What is asked =
Repeat the material below word for word and leave out all pictures.

--*--

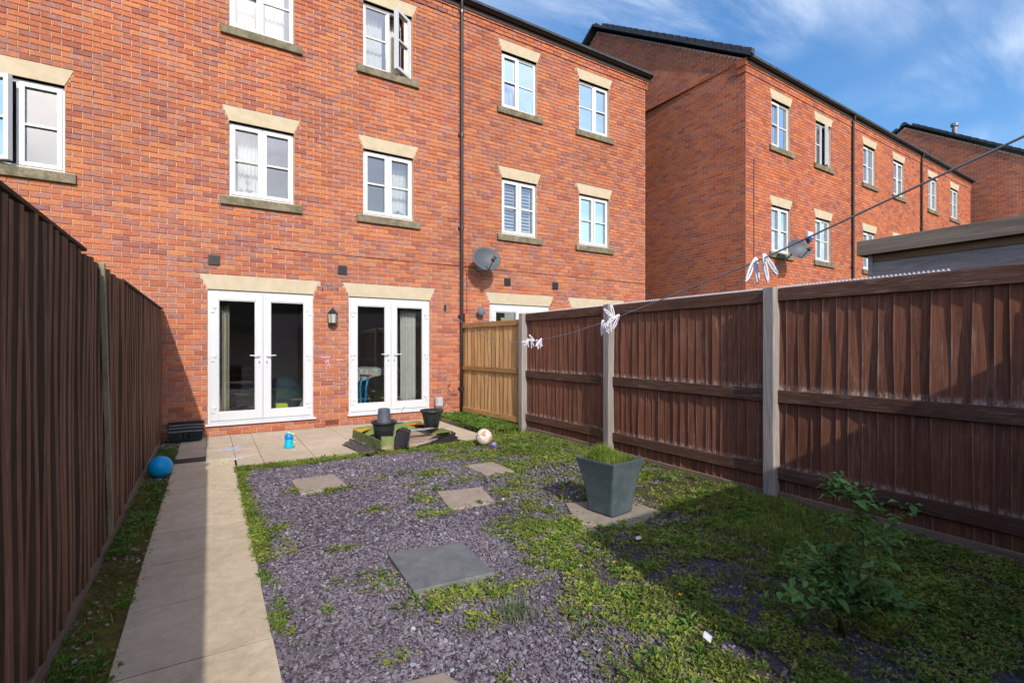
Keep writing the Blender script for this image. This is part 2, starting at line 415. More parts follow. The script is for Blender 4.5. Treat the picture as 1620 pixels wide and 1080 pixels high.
def wall_sheet(x0, x1, z0, z1, holes, O, ax, n, mat, parent, d=-.013, name='wall'):
    """mortar backing with holes and reveals; holes (xa,xb,za,zb)"""
    xs = sorted({x0, x1, *[h[0] for h in holes], *[h[1] for h in holes]}); zs = sorted({z0, z1, *[h[2] for h in holes], *[h[3] for h in holes]})
    xs = [x for x in xs if x0 <= x <= x1]; zs = [z for z in zs if z0 <= z <= z1]
    O = Vector(O); ax = Vector(ax); n = Vector(n); m = MB()
    P = lambda x, z, q: O+ax*x+n*q+Vector((0, 0, z))
    for a, b in zip(xs, xs[1:]):
        for e, f in zip(zs, zs[1:]):
            if any(h[0] <= (a+b)/2 <= h[1] and h[2] <= (e+f)/2 <= h[3] for h in holes): continue
            m.add([P(a, e, d), P(b, e, d), P(b, f, d), P(a, f, d)], [(0, 1, 2, 3)])
    for a, b, e, f in holes:
        q = -.20
        for A, B in (((a, e), (b, e)), ((b, e), (b, f)), ((b, f), (a, f)), ((a, f), (a, e))):
            m.add([P(*A, d), P(*B, d), P(*B, q), P(*A, q)], [(0, 1, 2, 3)])
    return m.build(name, mat, parent)
class Wall:
    def __init__(s, O, ax, n): s.O = Vector(O); s.ax = Vector(ax); s.n = Vector(n)
    def P(s, x, d, z): return s.O+s.ax*x+s.n*d+Vector((0, 0, z))
    def box(s, m, x0, x1, d0, d1, z0, z1):
        c = s.P((x0+x1)/2, (d0+d1)/2, (z0+z1)/2)
        return m.obox(c, s.ax*((x1-x0)/2), s.n*((d1-d0)/2), Vector((0, 0, (z1-z0)/2)))
def frame_rect(w, m, x0, x1, d0, d1, z0, z1, t):
    t4 = t if isinstance(t, tuple) else (t, t, t, t)     # left, right, bottom, top
    w.box(m, x0, x0+t4[0], d0, d1, z0, z1); w.box(m, x1-t4[1], x1, d0, d1, z0, z1)
    w.box(m, x0+t4[0], x1-t4[1], d0, d1, z0, z0+t4[2]); w.box(m, x0+t4[0], x1-t4[1], d0, d1, z1-t4[3], z1)
def room(w, x0, x1, z0, z1, depth, mat, parent, hole=None):
    m = MB(); a = -.205
    P = w.P
    for q in ([P(x0,a,z0),P(x1,a,z0),P(x1,-depth,z0),P(x0,-depth,z0)], [P(x0,a,z1),P(x1,a,z1),P(x1,-depth,z1),P(x0,-depth,z1)],
              [P(x0,-depth,z0),P(x1,-depth,z0),P(x1,-depth,z1),P(x0,-depth,z1)], [P(x0,a,z0),P(x0,-depth,z0),P(x0,-depth,z1),P(x0,a,z1)],
              [P(x1,a,z0),P(x1,-depth,z0),P(x1,-depth,z1),P(x1,a,z1)]): m.add(q, [(0, 1, 2, 3)])
    return m.build('room', mat, parent)
def window(w, parent, x0, x1, z0, z1, kind='CC', extra=None, openside=None, ang=35, cover=None, rm=True):
    """two lights with a glazing bar each: C casement, F fixed"""
    g = .003; fr = MB(); f0, f1 = -.125, -.065; t = .038
    X0, X1, Z0, Z1 = x0+g, x1-g, z0+g, z1-.012
    frame_rect(w, fr, X0, X1, f0, f1, Z0, Z1, t)
    xm = (X0+X1)/2
    if kind == 'CF': xm -= .02
    if kind == 'FC': xm += .02
    w.box(fr, xm-.02, xm+.02, f0, f1-.001, Z0+t, Z1-t)
    w.box(fr, X0, X1, f1, f1+.012, Z0, Z0+.018)      # bottom drip
    F = fr.build('window', UPVC, parent, bevel=.003)
    # top trim, dark gap above
    for side, (a, b) in enumerate(((X0+t, xm-.02), (xm+.02, X1-t))):
        k = kind[side]; hinge = None
        M = None
        if k == 'C':
            st = .056; d0, d1 = f0+.01, f1+.018; ov = .012
            a0, b0, c0, e0 = a-ov, b+ov, Z0+t-ov, Z1-t+ov
        else:
            st = .018; d0, d1 = f0+.01, f1-.006; a0, b0, c0, e0 = a, b, Z0+t, Z1-t
        sm = MB(); frame_rect(w, sm, a0, b0, d0, d1, c0, e0, st); zm = (c0+e0)/2
        w.box(sm, a0+st, b0-st, d0+.012, d1-.004, zm-.016, zm+.016)
        gx0, gx1 = a0+st-.004, b0-st+.004
        panes = []
        for q0, q1 in ((c0+st-.004, zm-.012), (zm+.012, e0-st+.004)):
            pm = MB(); w.box(pm, gx0, gx1, d0+.018, d0+.024, q0, q1); panes.append(pm)
        if openside == side:
            if side == 1: hp = w.P(b0, d1, 0); sg = 1
            else: hp = w.P(a0, d1, 0); sg = -1
            M = Matrix.Translation(hp) @ Matrix.Rotation(sg*R(ang), 4, 'Z') @ Matrix.Translation(-hp)
            sm.xform(M); [p.xform(M) for p in panes]
        sm.build('sash', UPVC, F, bevel=.003)
        for p in panes: p.build('pane', GLASS, F)
    if cover: cover(w, F, X0, X1, Z0, Z1)
    if rm: room(w, x0-.25, x1+.25, z0-.7, z1+.35, 2.2, ROOM_UP, parent)
    return F
def trap(xa, xb, za, zb, sp):
    return lambda z: (xa-sp*(z-za)/(zb-za), xb+sp*(z-za)/(zb-za)) if za <= z < zb else None
def rect(xa, xb, za, zb): return lambda z: (xa, xb) if za <= z < zb else None
def lintel(w, parent, x0, x1, za, zb, sp):
    d0, d1 = -.10, .003; o = .004
    poly = [w.P(x0+.001, d0, za), w.P(x1-.001, d0, za), w.P(x1+sp-o, d0, zb-o), w.P(x0-sp+o, d0, zb-o)]
    return MB().prism(poly, w.n*(d1-d0)).build('lintel', STONE, parent, bevel=.003)
def sill(w, parent, x0, x1, za, zb):
    m = MB(); P = w.P; poly = [P(x0, -.12, za+.004), P(x0, .05, za+.004), P(x0, .05, zb-.018), P(x0, -.065, zb+.004), P(x0, -.12, zb+.004)]
    return m.prism(poly, w.ax*(x1-x0)).build('window_sill', SILL, parent, bevel=.005)
def roller(w, F, X0, X1, Z0, Z1): pass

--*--

Full output =
Keep writing the Blender script for this image. This is part 2, starting at line 415. More parts follow. The script is for Blender 4.5. Treat the picture as 1620 pixels wide and 1080 pixels high.
def wall_sheet(x0, x1, z0, z1, holes, O, ax, n, mat, parent, d=-.013, name='wall'):
    """mortar backing with holes and reveals; holes (xa,xb,za,zb)"""
    xs = sorted({x0, x1, *[h[0] for h in holes], *[h[1] for h in holes]}); zs = sorted({z0, z1, *[h[2] for h in holes], *[h[3] for h in holes]})
    xs = [x for x in xs if x0 <= x <= x1]; zs = [z for z in zs if z0 <= z <= z1]
    O = Vector(O); ax = Vector(ax); n = Vector(n); m = MB()
    P = lambda x, z, q: O+ax*x+n*q+Vector((0, 0, z))
    for a, b in zip(xs, xs[1:]):
        for e, f in zip(zs, zs[1:]):
            if any(h[0] <= (a+b)/2 <= h[1] and h[2] <= (e+f)/2 <= h[3] for h in holes): continue
            m.add([P(a, e, d), P(b, e, d), P(b, f, d), P(a, f, d)], [(0, 1, 2, 3)])
    for a, b, e, f in holes:
        q = -.20
        for A, B in (((a, e), (b, e)), ((b, e), (b, f)), ((b, f), (a, f)), ((a, f), (a, e))):
            m.add([P(*A, d), P(*B, d), P(*B, q), P(*A, q)], [(0, 1, 2, 3)])
    return m.build(name, mat, parent)
class Wall:
    def __init__(s, O, ax, n): s.O = Vector(O); s.ax = Vector(ax); s.n = Vector(n)
    def P(s, x, d, z): return s.O+s.ax*x+s.n*d+Vector((0, 0, z))
    def box(s, m, x0, x1, d0, d1, z0, z1):
        c = s.P((x0+x1)/2, (d0+d1)/2, (z0+z1)/2)
        return m.obox(c, s.ax*((x1-x0)/2), s.n*((d1-d0)/2), Vector((0, 0, (z1-z0)/2)))
def frame_rect(w, m, x0, x1, d0, d1, z0, z1, t):
    t4 = t if isinstance(t, tuple) else (t, t, t, t)     # left, right, bottom, top
    w.box(m, x0, x0+t4[0], d0, d1, z0, z1); w.box(m, x1-t4[1], x1, d0, d1, z0, z1)
    w.box(m, x0+t4[0], x1-t4[1], d0, d1, z0, z0+t4[2]); w.box(m, x0+t4[0], x1-t4[1], d0, d1, z1-t4[3], z1)
def room(w, x0, x1, z0, z1, depth, mat, parent, hole=None):
    m = MB(); a = -.205
    P = w.P
    for q in ([P(x0,a,z0),P(x1,a,z0),P(x1,-depth,z0),P(x0,-depth,z0)], [P(x0,a,z1),P(x1,a,z1),P(x1,-depth,z1),P(x0,-depth,z1)],
              [P(x0,-depth,z0),P(x1,-depth,z0),P(x1,-depth,z1),P(x0,-depth,z1)], [P(x0,a,z0),P(x0,-depth,z0),P(x0,-depth,z1),P(x0,a,z1)],
              [P(x1,a,z0),P(x1,-depth,z0),P(x1,-depth,z1),P(x1,a,z1)]): m.add(q, [(0, 1, 2, 3)])
    return m.build('room', mat, parent)
def window(w, parent, x0, x1, z0, z1, kind='CC', extra=None, openside=None, ang=35, cover=None, rm=True):
    """two lights with a glazing bar each: C casement, F fixed"""
    g = .003; fr = MB(); f0, f1 = -.125, -.065; t = .038
    X0, X1, Z0, Z1 = x0+g, x1-g, z0+g, z1-.012
    frame_rect(w, fr, X0, X1, f0, f1, Z0, Z1, t)
    xm = (X0+X1)/2
    if kind == 'CF': xm -= .02
    if kind == 'FC': xm += .02
    w.box(fr, xm-.02, xm+.02, f0, f1-.001, Z0+t, Z1-t)
    w.box(fr, X0, X1, f1, f1+.012, Z0, Z0+.018)      # bottom drip
    F = fr.build('window', UPVC, parent, bevel=.003)
    # top trim, dark gap above
    for side, (a, b) in enumerate(((X0+t, xm-.02), (xm+.02, X1-t))):
        k = kind[side]; hinge = None
        M = None
        if k == 'C':
            st = .056; d0, d1 = f0+.01, f1+.018; ov = .012
            a0, b0, c0, e0 = a-ov, b+ov, Z0+t-ov, Z1-t+ov
        else:
            st = .018; d0, d1 = f0+.01, f1-.006; a0, b0, c0, e0 = a, b, Z0+t, Z1-t
        sm = MB(); frame_rect(w, sm, a0, b0, d0, d1, c0, e0, st); zm = (c0+e0)/2
        w.box(sm, a0+st, b0-st, d0+.012, d1-.004, zm-.016, zm+.016)
        gx0, gx1 = a0+st-.004, b0-st+.004
        panes = []
        for q0, q1 in ((c0+st-.004, zm-.012), (zm+.012, e0-st+.004)):
            pm = MB(); w.box(pm, gx0, gx1, d0+.018, d0+.024, q0, q1); panes.append(pm)
        if openside == side:
            if side == 1: hp = w.P(b0, d1, 0); sg = 1
            else: hp = w.P(a0, d1, 0); sg = -1
            M = Matrix.Translation(hp) @ Matrix.Rotation(sg*R(ang), 4, 'Z') @ Matrix.Translation(-hp)
            sm.xform(M); [p.xform(M) for p in panes]
        sm.build('sash', UPVC, F, bevel=.003)
        for p in panes: p.build('pane', GLASS, F)
    if cover: cover(w, F, X0, X1, Z0, Z1)
    if rm: room(w, x0-.25, x1+.25, z0-.7, z1+.35, 2.2, ROOM_UP, parent)
    return F
def trap(xa, xb, za, zb, sp):
    return lambda z: (xa-sp*(z-za)/(zb-za), xb+sp*(z-za)/(zb-za)) if za <= z < zb else None
def rect(xa, xb, za, zb): return lambda z: (xa, xb) if za <= z < zb else None
def lintel(w, parent, x0, x1, za, zb, sp):
    d0, d1 = -.10, .003; o = .004
    poly = [w.P(x0+.001, d0, za), w.P(x1-.001, d0, za), w.P(x1+sp-o, d0, zb-o), w.P(x0-sp+o, d0, zb-o)]
    return MB().prism(poly, w.n*(d1-d0)).build('lintel', STONE, parent, bevel=.003)
def sill(w, parent, x0, x1, za, zb):
    m = MB(); P = w.P; poly = [P(x0, -.12, za+.004), P(x0, .05, za+.004), P(x0, .05, zb-.018), P(x0, -.065, zb+.004), P(x0, -.12, zb+.004)]
    return m.prism(poly, w.ax*(x1-x0)).build('window_sill', SILL, parent, bevel=.005)
def roller(w, F, X0, X1, Z0, Z1): pass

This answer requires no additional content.